* _WHAT TO WORK ON_
Starting at the first line of the data below, write out each line exactly until you reach the line containing "scatter('wild_grass', np.stack([X, Y, zt(X, Y)", and include that line too.

--*--

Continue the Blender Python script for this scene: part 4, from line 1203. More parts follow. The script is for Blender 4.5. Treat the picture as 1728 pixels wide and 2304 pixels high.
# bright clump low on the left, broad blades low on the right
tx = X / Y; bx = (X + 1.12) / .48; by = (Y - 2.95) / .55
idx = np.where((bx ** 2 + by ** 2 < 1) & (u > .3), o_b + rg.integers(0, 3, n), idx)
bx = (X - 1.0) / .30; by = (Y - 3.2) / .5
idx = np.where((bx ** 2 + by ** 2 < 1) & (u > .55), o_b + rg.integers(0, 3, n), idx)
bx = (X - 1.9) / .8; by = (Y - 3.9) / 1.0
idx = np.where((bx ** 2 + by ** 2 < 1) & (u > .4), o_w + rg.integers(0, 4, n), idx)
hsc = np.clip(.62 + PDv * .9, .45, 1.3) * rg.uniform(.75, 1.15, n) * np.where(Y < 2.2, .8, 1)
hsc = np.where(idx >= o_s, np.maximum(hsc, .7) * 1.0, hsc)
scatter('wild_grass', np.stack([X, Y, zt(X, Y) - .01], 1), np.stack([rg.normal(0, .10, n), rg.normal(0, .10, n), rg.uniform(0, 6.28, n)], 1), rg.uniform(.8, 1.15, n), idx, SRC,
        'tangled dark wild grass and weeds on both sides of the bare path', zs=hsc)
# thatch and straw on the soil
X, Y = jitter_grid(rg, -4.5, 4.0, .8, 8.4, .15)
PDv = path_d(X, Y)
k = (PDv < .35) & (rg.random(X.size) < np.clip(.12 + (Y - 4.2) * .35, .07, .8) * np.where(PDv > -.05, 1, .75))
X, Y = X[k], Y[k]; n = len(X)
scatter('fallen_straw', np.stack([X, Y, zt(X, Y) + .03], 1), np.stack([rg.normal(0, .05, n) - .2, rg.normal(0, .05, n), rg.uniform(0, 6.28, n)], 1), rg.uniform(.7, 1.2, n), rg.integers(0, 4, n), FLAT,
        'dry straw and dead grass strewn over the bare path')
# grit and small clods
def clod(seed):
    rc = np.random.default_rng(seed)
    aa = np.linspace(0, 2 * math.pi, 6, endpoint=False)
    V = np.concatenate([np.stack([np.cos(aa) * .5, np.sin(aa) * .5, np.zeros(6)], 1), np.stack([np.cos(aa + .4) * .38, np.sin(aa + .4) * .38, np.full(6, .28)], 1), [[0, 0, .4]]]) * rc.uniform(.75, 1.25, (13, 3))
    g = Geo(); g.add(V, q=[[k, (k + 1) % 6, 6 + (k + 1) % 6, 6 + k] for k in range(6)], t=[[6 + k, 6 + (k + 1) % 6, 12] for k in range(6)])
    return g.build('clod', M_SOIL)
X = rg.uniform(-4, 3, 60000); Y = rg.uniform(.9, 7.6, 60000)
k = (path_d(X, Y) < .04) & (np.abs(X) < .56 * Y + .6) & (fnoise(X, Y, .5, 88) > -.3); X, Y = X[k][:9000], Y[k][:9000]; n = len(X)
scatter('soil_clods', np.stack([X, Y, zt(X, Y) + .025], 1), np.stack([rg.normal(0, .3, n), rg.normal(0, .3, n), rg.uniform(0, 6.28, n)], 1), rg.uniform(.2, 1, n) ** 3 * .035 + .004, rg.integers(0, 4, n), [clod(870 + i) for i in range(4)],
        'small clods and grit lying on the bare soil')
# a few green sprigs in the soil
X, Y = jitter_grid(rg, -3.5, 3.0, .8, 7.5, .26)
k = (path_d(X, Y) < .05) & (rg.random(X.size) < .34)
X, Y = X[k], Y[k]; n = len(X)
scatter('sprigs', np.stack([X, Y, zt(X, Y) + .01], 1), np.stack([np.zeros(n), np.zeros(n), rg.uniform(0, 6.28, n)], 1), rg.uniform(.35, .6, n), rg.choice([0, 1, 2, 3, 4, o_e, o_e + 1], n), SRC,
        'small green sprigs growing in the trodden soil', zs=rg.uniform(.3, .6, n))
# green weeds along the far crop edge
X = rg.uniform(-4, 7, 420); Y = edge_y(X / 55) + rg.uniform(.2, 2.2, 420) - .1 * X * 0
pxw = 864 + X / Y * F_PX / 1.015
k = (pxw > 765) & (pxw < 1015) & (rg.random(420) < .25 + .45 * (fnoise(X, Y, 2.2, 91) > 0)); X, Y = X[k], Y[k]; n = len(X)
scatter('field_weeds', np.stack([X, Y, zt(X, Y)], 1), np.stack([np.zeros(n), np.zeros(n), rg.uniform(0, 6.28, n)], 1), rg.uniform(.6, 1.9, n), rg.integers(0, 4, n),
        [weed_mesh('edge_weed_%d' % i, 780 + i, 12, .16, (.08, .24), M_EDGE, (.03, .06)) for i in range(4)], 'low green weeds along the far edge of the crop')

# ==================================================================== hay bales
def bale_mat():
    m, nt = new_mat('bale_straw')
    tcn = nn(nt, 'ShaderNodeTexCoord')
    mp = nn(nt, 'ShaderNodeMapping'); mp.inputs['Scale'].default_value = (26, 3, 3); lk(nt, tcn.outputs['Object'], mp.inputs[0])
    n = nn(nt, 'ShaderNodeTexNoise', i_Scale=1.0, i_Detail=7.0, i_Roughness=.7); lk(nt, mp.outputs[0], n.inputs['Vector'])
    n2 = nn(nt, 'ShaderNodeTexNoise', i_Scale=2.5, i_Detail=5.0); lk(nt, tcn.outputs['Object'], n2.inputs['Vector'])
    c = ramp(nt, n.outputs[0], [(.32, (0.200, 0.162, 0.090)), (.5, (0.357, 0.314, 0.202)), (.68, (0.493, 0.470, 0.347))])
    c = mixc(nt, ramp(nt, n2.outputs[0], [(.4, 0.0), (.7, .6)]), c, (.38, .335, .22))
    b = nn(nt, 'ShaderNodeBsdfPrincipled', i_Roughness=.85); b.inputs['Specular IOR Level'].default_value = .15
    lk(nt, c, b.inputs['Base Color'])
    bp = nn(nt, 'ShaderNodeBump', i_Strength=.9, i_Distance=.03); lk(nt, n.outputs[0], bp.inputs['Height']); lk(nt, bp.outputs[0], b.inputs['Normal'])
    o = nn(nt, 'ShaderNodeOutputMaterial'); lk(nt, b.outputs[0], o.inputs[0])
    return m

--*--

* _RESULT OF THE TASK_
Continue the Blender Python script for this scene: part 4, from line 1203. More parts follow. The script is for Blender 4.5. Treat the picture as 1728 pixels wide and 2304 pixels high.
# bright clump low on the left, broad blades low on the right
tx = X / Y; bx = (X + 1.12) / .48; by = (Y - 2.95) / .55
idx = np.where((bx ** 2 + by ** 2 < 1) & (u > .3), o_b + rg.integers(0, 3, n), idx)
bx = (X - 1.0) / .30; by = (Y - 3.2) / .5
idx = np.where((bx ** 2 + by ** 2 < 1) & (u > .55), o_b + rg.integers(0, 3, n), idx)
bx = (X - 1.9) / .8; by = (Y - 3.9) / 1.0
idx = np.where((bx ** 2 + by ** 2 < 1) & (u > .4), o_w + rg.integers(0, 4, n), idx)
hsc = np.clip(.62 + PDv * .9, .45, 1.3) * rg.uniform(.75, 1.15, n) * np.where(Y < 2.2, .8, 1)
hsc = np.where(idx >= o_s, np.maximum(hsc, .7) * 1.0, hsc)
scatter('wild_grass', np.stack([X, Y, zt(X, Y) - .01], 1), np.stack([rg.normal(0, .10, n), rg.normal(0, .10, n), rg.uniform(0, 6.28, n)], 1), rg.uniform(.8, 1.15, n), idx, SRC,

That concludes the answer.